Quanto à indústria em si, “a pressão sobre os preços sentir-se-á mais nas zonas produtoras de petróleo de xisto, onde se espera que o crescimento diminua significativamente este ano. Além disso, as regiões produtoras poderão enfrentar distúrbios sociais”, analisa Michel Salden, gestor da Vontobel AM. “Não obstante, as perspetivas melhoraram, já que os preços do petróleo a mais longa duração vão subir a um mínimo devido ao aumento dos custos de produção a longo prazo. Os produtores de petróleo de xisto verão bloqueado o seu acesso ao financiamento barato e deixarão de atuar como produtores marginais de swing a 50 dólares por barril. Independentemente dos movimentos atuais, prevê-se que os mercados de petróleo passem a ter uma insuficiência estrutural de oferta para 2023-2025. Isto deve-se ao facto dos principais produtores de petróleo não investirem em novos projetos de infraestruturas e os de xisto terem vindo a favorecer os dividendos em vez do investimento em novas instalações de produção”, conta o especialista.

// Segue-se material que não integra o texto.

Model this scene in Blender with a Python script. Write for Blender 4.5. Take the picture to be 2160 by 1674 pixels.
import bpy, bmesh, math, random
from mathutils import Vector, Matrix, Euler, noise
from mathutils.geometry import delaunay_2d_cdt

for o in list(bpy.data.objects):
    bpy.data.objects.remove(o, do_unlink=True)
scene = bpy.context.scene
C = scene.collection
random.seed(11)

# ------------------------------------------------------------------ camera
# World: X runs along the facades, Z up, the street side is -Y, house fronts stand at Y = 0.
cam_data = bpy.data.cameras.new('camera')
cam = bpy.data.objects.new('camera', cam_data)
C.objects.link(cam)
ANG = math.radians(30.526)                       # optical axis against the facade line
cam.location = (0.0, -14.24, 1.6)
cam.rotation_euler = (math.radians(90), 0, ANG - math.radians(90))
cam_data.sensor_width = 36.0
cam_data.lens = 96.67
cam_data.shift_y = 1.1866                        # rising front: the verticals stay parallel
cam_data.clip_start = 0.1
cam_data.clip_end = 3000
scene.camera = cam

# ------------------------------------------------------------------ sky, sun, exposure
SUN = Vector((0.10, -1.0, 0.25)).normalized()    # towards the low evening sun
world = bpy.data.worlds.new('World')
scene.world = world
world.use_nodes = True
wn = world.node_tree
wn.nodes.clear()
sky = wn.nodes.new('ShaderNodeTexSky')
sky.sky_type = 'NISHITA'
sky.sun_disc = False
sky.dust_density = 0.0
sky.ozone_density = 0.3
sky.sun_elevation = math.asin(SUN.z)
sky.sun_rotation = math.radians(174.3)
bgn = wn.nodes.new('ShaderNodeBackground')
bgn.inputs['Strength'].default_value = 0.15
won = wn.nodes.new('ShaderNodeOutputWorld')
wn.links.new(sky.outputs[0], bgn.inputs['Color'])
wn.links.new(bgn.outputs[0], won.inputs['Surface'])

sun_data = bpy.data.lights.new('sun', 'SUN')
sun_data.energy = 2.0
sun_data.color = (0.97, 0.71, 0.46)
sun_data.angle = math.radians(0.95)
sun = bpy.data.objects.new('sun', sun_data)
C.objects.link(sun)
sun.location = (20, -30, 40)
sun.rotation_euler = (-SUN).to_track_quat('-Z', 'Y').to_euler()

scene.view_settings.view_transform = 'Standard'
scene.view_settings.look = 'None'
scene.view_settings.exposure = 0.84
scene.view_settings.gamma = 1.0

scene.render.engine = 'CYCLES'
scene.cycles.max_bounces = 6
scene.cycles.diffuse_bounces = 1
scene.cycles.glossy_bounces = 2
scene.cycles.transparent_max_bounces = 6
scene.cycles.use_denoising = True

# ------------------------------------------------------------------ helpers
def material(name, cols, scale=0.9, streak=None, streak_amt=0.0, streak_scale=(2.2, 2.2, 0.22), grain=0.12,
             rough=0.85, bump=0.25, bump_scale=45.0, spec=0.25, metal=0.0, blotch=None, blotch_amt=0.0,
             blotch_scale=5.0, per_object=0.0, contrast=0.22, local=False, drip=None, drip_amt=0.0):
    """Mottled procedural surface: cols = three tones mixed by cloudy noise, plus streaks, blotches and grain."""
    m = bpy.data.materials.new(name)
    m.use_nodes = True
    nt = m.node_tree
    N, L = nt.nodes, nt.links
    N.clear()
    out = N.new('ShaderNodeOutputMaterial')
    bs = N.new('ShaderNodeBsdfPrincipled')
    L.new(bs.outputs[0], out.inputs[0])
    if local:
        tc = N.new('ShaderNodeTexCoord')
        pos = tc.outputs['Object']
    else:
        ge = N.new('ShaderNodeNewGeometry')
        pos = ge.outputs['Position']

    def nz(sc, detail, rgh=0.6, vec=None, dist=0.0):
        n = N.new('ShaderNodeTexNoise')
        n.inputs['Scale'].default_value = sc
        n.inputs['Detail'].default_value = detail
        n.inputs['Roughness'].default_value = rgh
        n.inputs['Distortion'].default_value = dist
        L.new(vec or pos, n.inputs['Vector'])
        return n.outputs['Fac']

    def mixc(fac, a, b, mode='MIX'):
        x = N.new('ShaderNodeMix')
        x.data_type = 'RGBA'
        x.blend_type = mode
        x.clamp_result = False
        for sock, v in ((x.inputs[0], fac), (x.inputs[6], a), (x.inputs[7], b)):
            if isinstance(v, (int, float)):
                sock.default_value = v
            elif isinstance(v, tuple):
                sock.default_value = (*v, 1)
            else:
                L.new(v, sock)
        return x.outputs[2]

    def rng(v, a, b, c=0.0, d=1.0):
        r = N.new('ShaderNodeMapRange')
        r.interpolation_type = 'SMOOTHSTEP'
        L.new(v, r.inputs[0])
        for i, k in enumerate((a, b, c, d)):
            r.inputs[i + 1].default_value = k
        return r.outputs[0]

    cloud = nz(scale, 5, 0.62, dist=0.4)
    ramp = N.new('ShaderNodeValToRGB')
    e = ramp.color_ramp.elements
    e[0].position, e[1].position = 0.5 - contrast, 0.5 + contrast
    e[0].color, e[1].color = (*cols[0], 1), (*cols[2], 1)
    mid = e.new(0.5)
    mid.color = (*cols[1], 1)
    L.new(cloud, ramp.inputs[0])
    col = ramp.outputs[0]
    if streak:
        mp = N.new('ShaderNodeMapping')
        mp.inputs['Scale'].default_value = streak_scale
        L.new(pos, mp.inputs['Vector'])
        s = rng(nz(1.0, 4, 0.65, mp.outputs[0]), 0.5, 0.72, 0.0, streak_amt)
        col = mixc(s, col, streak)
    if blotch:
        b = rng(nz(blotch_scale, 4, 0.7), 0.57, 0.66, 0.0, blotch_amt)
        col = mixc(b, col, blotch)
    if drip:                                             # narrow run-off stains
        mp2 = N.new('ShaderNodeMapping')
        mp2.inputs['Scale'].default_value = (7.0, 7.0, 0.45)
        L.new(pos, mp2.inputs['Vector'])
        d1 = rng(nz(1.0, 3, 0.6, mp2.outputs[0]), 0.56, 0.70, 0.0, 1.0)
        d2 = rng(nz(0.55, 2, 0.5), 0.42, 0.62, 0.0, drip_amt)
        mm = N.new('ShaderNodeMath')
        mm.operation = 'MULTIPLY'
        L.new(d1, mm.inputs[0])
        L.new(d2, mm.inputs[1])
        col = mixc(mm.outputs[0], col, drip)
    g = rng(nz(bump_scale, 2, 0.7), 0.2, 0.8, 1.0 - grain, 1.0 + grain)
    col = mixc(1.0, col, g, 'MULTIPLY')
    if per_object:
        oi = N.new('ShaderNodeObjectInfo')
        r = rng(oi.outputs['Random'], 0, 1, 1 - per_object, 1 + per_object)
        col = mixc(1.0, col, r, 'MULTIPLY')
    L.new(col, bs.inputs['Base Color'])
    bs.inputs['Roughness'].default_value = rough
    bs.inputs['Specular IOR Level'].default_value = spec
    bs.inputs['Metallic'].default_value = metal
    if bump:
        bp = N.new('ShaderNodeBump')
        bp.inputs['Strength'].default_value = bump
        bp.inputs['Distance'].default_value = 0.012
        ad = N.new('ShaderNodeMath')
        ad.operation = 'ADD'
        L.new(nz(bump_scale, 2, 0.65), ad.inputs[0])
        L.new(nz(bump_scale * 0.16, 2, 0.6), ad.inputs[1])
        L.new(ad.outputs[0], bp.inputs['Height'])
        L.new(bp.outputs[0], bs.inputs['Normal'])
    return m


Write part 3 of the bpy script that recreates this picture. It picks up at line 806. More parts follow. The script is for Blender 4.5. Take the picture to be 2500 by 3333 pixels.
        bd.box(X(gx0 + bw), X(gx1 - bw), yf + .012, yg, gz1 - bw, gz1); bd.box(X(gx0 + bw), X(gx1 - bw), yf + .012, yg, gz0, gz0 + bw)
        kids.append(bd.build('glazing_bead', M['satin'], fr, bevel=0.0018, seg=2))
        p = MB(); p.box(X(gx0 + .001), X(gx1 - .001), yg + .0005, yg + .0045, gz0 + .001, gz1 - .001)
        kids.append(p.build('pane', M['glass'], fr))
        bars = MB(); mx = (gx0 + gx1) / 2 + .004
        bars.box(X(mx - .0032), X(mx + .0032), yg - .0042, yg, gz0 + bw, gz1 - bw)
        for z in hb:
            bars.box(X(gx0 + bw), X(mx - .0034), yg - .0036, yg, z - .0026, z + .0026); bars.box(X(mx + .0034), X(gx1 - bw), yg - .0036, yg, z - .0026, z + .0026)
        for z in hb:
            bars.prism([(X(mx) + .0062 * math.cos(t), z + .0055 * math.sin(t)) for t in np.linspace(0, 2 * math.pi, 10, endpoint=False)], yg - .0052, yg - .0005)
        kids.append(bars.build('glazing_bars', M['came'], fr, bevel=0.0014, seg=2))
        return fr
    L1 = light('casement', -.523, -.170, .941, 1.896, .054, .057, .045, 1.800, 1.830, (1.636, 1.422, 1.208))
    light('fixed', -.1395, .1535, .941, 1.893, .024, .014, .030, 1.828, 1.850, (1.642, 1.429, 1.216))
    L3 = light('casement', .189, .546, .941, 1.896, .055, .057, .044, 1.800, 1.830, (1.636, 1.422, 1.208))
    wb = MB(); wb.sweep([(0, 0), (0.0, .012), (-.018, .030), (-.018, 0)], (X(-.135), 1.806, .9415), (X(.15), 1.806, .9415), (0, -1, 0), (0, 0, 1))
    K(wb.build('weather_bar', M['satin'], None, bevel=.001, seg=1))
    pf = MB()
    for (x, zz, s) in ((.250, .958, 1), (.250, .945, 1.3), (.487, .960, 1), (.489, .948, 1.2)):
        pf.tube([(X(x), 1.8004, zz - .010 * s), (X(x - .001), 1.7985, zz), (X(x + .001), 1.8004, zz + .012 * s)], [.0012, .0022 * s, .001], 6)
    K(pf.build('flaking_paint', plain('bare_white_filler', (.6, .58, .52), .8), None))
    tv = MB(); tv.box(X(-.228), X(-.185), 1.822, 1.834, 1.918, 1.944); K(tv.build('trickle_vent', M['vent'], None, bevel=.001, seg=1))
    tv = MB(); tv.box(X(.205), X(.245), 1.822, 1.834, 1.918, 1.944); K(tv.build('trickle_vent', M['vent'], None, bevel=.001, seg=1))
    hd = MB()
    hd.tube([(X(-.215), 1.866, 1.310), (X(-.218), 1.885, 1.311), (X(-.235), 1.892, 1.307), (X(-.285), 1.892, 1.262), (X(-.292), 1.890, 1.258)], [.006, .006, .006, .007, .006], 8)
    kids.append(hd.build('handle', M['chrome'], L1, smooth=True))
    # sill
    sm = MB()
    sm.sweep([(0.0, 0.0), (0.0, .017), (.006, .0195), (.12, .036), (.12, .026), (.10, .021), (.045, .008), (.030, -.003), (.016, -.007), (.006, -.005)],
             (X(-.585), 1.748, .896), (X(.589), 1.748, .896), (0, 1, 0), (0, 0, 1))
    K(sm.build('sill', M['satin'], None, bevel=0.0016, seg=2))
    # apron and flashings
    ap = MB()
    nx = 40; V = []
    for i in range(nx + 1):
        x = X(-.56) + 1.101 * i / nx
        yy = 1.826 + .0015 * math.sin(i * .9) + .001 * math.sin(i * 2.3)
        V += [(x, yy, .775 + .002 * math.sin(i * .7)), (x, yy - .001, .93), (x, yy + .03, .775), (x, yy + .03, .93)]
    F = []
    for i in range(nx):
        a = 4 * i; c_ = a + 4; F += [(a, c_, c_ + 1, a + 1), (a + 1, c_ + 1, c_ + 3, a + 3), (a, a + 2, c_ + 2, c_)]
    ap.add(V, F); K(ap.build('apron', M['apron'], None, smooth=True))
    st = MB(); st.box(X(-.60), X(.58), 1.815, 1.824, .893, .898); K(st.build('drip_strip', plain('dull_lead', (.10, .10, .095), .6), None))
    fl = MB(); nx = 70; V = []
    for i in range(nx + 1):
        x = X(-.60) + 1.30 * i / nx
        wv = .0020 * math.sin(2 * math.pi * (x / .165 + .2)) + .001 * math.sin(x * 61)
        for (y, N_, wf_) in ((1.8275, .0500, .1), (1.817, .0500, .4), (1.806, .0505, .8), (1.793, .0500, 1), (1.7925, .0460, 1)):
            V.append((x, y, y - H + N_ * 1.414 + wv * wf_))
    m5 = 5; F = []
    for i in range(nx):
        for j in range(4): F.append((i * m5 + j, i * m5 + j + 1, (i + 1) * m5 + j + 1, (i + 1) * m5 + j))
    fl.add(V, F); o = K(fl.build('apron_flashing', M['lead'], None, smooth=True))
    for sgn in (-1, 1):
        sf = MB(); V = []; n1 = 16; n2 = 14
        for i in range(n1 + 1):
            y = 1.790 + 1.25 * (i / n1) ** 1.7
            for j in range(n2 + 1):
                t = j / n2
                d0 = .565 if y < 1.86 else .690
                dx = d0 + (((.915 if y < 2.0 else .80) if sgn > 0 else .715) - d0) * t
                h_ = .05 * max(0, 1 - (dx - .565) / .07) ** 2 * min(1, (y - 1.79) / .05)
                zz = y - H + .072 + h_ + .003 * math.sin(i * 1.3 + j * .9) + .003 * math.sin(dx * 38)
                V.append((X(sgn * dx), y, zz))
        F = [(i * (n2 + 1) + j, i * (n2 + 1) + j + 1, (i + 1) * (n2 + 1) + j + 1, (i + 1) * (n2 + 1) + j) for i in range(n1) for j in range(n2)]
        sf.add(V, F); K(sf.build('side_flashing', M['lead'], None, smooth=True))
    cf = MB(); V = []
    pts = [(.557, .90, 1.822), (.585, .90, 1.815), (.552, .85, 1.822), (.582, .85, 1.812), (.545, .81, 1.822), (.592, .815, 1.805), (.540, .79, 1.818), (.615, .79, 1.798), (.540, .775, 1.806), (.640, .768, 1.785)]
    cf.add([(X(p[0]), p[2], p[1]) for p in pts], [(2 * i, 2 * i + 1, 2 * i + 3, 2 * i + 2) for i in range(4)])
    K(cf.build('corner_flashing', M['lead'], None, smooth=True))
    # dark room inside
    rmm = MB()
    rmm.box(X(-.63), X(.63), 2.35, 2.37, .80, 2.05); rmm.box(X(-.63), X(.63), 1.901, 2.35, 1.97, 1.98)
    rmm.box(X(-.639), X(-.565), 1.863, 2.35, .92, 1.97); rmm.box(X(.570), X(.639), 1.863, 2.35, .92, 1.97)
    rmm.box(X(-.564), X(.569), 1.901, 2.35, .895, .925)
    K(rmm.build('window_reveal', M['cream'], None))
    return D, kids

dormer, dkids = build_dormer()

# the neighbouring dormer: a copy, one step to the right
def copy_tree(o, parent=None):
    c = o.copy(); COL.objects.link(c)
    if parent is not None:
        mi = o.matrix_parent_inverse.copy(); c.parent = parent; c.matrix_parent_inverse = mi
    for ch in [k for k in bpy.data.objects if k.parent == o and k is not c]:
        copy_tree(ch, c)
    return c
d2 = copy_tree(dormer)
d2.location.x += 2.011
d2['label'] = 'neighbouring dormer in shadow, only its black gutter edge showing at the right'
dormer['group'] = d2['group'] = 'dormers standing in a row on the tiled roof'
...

2. A dívida não se livra do risk-off
Estes são os últimos movimentos do mercado, mas não devemos deixar de lado os sinais de preocupação que enviaram as obrigações. Há duas semanas com dificuldades nos mercados de obrigações. “O sentimento de risk off reina”, resume Wolfgang Bauer, da M&G. “Olho para o meu ecrã e o iTrazz Xover, o termómetro de risco de crédito em high yield europeu saltou para o seu nível mais elevado desde 2013. Por sua vez, o bund alemão a 10 anos caiu para o mínimo histórico de -0,8%”, conta. O movimento tão brusco nos mercados de crédito resume-se claramente no gráfico que partilha:
As obrigações talvez sejam o ponto que mais preocupa as gestoras. Na PIMCO, Joachim Fels, assessor económico global da gestora, alerta sobre as potenciais brechas no ciclo de crédito americano num contexto de cash flows corporativos decrescentes, o que poderá derivar num forte ajuste das condições financeiras que por sua vez impacte a economia real.